Preparing to Say Goodbye

It isn’t easy to think (or talk) about your pets dying. People who lose a pet unexpectedly may wish they’d had time to prepare, and to say goodbye. A person with a pet who suffers through a long illness may wish that their pet had passed quickly and painlessly. Whether your pet is seriously ill or simply old and running out of time, a little bit of preparation can make things easier once your pet has passed away.

  1. Talk to your veterinarian. Be honest about any questions you may have. Are there treatment options? Is your pet in pain? What will the impact of one pet’s death be on your other pets?
  2. Make plans for your beloved pet’s remains. Will you want to bury him in your backyard? Will you want to have him cremated? Who can help you make the arrangements? What will it cost?
  3. Think about how you will memorialize your pet.

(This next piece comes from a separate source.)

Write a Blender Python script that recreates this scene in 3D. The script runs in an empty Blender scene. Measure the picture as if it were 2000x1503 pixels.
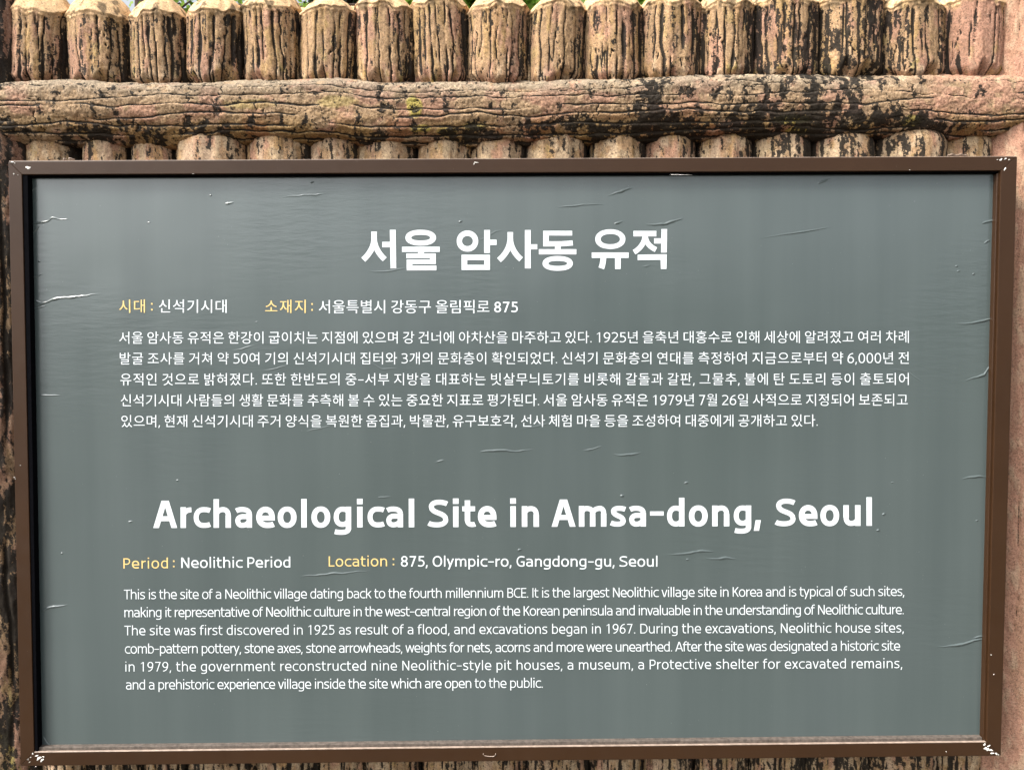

Will you want to have some sort of funeral with family and friends? Do you want to collect pictures of your pet in a scrapbook? You don’t have to erase your pet from your thoughts and heart just because they aren’t physically here anymore. Treasure your memories of your special friend.
  4. Think about your own feelings and beliefs about dying, death, and the afterlife. Talk to your family and friends about it. Talk to a religious figure, if you choose.
  5. Do special things in your final days with your pet, if possible. Visit your favorite places, take plenty of pictures, share your favorite treats. You may also want to save a clipping of fur and/or preserve a paw print as a memento of your special friend.
  6. Be sure to take good care of yourself while you care for your sick or elderly pet. If you let yourself get sick, who will take care of your pet?

Choosing whether or not to euthanize your sick or elderly pet is an incredibly difficult choice. On the one hand, it’s a lose-lose situation: your pet loses his life and you lose your friend. However, if your pet is in a great deal of pain or is losing quality of life, it may be better to say goodbye. Watch and listen to your pet; they may show you that they are ready to go. Some animals that are ready to pass away will seek a private place for their final rest.

It is never an easy decision. There are many factors involved! Talk to your friends and family; talk to your veterinarian. The people who care about you and your pet will help you make the right decision when the time comes.